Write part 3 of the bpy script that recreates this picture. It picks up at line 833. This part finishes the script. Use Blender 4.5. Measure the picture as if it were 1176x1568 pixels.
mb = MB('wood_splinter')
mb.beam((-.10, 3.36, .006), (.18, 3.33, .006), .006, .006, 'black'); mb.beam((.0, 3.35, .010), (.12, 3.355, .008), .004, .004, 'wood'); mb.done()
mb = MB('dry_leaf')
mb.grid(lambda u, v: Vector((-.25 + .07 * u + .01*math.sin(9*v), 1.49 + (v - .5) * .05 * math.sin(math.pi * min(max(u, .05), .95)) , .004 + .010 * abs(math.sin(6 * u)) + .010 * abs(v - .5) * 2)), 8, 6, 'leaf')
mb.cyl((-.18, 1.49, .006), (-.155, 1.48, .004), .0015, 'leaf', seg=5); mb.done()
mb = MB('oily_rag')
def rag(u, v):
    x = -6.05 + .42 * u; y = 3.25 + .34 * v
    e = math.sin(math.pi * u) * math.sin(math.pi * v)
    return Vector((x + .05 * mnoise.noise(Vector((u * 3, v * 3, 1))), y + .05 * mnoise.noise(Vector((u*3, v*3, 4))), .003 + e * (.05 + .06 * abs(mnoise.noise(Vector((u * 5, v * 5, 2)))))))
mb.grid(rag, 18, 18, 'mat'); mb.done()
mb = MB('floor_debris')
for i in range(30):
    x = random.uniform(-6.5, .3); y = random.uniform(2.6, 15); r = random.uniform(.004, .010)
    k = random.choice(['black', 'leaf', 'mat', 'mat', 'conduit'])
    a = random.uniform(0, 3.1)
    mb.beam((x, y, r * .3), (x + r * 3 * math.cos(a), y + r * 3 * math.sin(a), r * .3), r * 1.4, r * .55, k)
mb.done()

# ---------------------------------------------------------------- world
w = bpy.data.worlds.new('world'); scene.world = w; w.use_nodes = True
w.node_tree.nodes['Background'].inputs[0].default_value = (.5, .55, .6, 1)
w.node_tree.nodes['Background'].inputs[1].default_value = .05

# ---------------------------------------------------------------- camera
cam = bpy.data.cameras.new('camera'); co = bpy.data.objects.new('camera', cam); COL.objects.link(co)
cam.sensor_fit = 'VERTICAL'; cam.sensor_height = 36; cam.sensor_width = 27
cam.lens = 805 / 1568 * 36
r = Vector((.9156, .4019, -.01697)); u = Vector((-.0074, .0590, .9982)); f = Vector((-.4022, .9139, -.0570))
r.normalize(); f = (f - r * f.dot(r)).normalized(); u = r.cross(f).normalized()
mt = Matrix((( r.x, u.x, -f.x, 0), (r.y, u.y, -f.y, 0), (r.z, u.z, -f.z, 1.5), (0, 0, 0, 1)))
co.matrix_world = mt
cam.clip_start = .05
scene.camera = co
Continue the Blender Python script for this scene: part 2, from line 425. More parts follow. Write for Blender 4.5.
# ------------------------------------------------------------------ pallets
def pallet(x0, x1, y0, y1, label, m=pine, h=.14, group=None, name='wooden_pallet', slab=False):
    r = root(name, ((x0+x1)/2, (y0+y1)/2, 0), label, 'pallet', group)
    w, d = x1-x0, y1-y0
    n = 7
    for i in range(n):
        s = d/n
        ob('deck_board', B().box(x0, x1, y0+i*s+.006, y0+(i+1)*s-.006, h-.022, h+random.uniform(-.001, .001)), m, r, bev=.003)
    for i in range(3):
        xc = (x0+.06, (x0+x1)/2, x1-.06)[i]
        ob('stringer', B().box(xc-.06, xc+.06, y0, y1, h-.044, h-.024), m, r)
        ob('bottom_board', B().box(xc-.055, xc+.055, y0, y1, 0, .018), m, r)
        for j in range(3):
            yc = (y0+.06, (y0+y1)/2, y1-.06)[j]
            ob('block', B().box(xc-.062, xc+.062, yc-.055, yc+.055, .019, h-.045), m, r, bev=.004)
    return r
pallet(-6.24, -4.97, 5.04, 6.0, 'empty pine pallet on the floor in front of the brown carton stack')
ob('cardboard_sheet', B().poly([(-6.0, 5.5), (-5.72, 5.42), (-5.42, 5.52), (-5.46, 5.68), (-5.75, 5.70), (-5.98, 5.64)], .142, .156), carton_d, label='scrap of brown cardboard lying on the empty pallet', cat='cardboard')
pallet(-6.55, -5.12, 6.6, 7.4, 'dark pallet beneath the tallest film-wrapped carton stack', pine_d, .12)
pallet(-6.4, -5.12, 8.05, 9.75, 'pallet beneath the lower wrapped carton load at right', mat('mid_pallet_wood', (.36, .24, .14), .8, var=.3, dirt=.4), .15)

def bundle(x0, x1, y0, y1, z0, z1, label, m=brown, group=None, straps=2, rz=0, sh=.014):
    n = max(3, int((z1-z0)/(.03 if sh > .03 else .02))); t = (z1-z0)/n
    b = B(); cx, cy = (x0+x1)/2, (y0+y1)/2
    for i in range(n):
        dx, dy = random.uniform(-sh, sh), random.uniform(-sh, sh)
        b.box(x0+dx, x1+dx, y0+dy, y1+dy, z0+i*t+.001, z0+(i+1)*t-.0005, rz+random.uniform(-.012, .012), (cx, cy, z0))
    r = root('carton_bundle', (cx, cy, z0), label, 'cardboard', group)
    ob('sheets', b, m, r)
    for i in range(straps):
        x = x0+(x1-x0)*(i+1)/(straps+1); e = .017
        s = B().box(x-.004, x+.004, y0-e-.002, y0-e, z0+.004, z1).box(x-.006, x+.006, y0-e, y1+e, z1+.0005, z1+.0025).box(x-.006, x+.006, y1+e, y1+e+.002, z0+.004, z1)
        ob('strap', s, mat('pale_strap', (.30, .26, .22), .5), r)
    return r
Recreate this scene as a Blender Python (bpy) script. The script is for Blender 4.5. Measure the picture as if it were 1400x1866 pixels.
◇ ◇ ◇ ◇
### [Task statement]
Reproduce each entry word for word.

### [Complete answer]
Write part 3 of the bpy script that recreates this picture. It picks up at line 833. This part finishes the script. Use Blender 4.5. Measure the picture as if it were 1176x1568 pixels.
mb = MB('wood_splinter')
mb.beam((-.10, 3.36, .006), (.18, 3.33, .006), .006, .006, 'black'); mb.beam((.0, 3.35, .010), (.12, 3.355, .008), .004, .004, 'wood'); mb.done()
mb = MB('dry_leaf')
mb.grid(lambda u, v: Vector((-.25 + .07 * u + .01*math.sin(9*v), 1.49 + (v - .5) * .05 * math.sin(math.pi * min(max(u, .05), .95)) , .004 + .010 * abs(math.sin(6 * u)) + .010 * abs(v - .5) * 2)), 8, 6, 'leaf')
mb.cyl((-.18, 1.49, .006), (-.155, 1.48, .004), .0015, 'leaf', seg=5); mb.done()
mb = MB('oily_rag')
def rag(u, v):
    x = -6.05 + .42 * u; y = 3.25 + .34 * v
    e = math.sin(math.pi * u) * math.sin(math.pi * v)
    return Vector((x + .05 * mnoise.noise(Vector((u * 3, v * 3, 1))), y + .05 * mnoise.noise(Vector((u*3, v*3, 4))), .003 + e * (.05 + .06 * abs(mnoise.noise(Vector((u * 5, v * 5, 2)))))))
mb.grid(rag, 18, 18, 'mat'); mb.done()
mb = MB('floor_debris')
for i in range(30):
    x = random.uniform(-6.5, .3); y = random.uniform(2.6, 15); r = random.uniform(.004, .010)
    k = random.choice(['black', 'leaf', 'mat', 'mat', 'conduit'])
    a = random.uniform(0, 3.1)
    mb.beam((x, y, r * .3), (x + r * 3 * math.cos(a), y + r * 3 * math.sin(a), r * .3), r * 1.4, r * .55, k)
mb.done()

# ---------------------------------------------------------------- world
w = bpy.data.worlds.new('world'); scene.world = w; w.use_nodes = True
w.node_tree.nodes['Background'].inputs[0].default_value = (.5, .55, .6, 1)
w.node_tree.nodes['Background'].inputs[1].default_value = .05

# ---------------------------------------------------------------- camera
cam = bpy.data.cameras.new('camera'); co = bpy.data.objects.new('camera', cam); COL.objects.link(co)
cam.sensor_fit = 'VERTICAL'; cam.sensor_height = 36; cam.sensor_width = 27
cam.lens = 805 / 1568 * 36
r = Vector((.9156, .4019, -.01697)); u = Vector((-.0074, .0590, .9982)); f = Vector((-.4022, .9139, -.0570))
r.normalize(); f = (f - r * f.dot(r)).normalized(); u = r.cross(f).normalized()
mt = Matrix((( r.x, u.x, -f.x, 0), (r.y, u.y, -f.y, 0), (r.z, u.z, -f.z, 1.5), (0, 0, 0, 1)))
co.matrix_world = mt
cam.clip_start = .05
scene.camera = co
Continue the Blender Python script for this scene: part 2, from line 425. More parts follow. Write for Blender 4.5.
# ------------------------------------------------------------------ pallets
def pallet(x0, x1, y0, y1, label, m=pine, h=.14, group=None, name='wooden_pallet', slab=False):
    r = root(name, ((x0+x1)/2, (y0+y1)/2, 0), label, 'pallet', group)
    w, d = x1-x0, y1-y0
    n = 7
    for i in range(n):
        s = d/n
        ob('deck_board', B().box(x0, x1, y0+i*s+.006, y0+(i+1)*s-.006, h-.022, h+random.uniform(-.001, .001)), m, r, bev=.003)
    for i in range(3):
        xc = (x0+.06, (x0+x1)/2, x1-.06)[i]
        ob('stringer', B().box(xc-.06, xc+.06, y0, y1, h-.044, h-.024), m, r)
        ob('bottom_board', B().box(xc-.055, xc+.055, y0, y1, 0, .018), m, r)
        for j in range(3):
            yc = (y0+.06, (y0+y1)/2, y1-.06)[j]
            ob('block', B().box(xc-.062, xc+.062, yc-.055, yc+.055, .019, h-.045), m, r, bev=.004)
    return r
pallet(-6.24, -4.97, 5.04, 6.0, 'empty pine pallet on the floor in front of the brown carton stack')
ob('cardboard_sheet', B().poly([(-6.0, 5.5), (-5.72, 5.42), (-5.42, 5.52), (-5.46, 5.68), (-5.75, 5.70), (-5.98, 5.64)], .142, .156), carton_d, label='scrap of brown cardboard lying on the empty pallet', cat='cardboard')
pallet(-6.55, -5.12, 6.6, 7.4, 'dark pallet beneath the tallest film-wrapped carton stack', pine_d, .12)
pallet(-6.4, -5.12, 8.05, 9.75, 'pallet beneath the lower wrapped carton load at right', mat('mid_pallet_wood', (.36, .24, .14), .8, var=.3, dirt=.4), .15)

def bundle(x0, x1, y0, y1, z0, z1, label, m=brown, group=None, straps=2, rz=0, sh=.014):
    n = max(3, int((z1-z0)/(.03 if sh > .03 else .02))); t = (z1-z0)/n
    b = B(); cx, cy = (x0+x1)/2, (y0+y1)/2
    for i in range(n):
        dx, dy = random.uniform(-sh, sh), random.uniform(-sh, sh)
        b.box(x0+dx, x1+dx, y0+dy, y1+dy, z0+i*t+.001, z0+(i+1)*t-.0005, rz+random.uniform(-.012, .012), (cx, cy, z0))
    r = root('carton_bundle', (cx, cy, z0), label, 'cardboard', group)
    ob('sheets', b, m, r)
    for i in range(straps):
        x = x0+(x1-x0)*(i+1)/(straps+1); e = .017
        s = B().box(x-.004, x+.004, y0-e-.002, y0-e, z0+.004, z1).box(x-.006, x+.006, y0-e, y1+e, z1+.0005, z1+.0025).box(x-.006, x+.006, y1+e, y1+e+.002, z0+.004, z1)
        ob('strap', s, mat('pale_strap', (.30, .26, .22), .5), r)
    return r
Recreate this scene as a Blender Python (bpy) script. The script is for Blender 4.5. Measure the picture as if it were 1400x1866 pixels.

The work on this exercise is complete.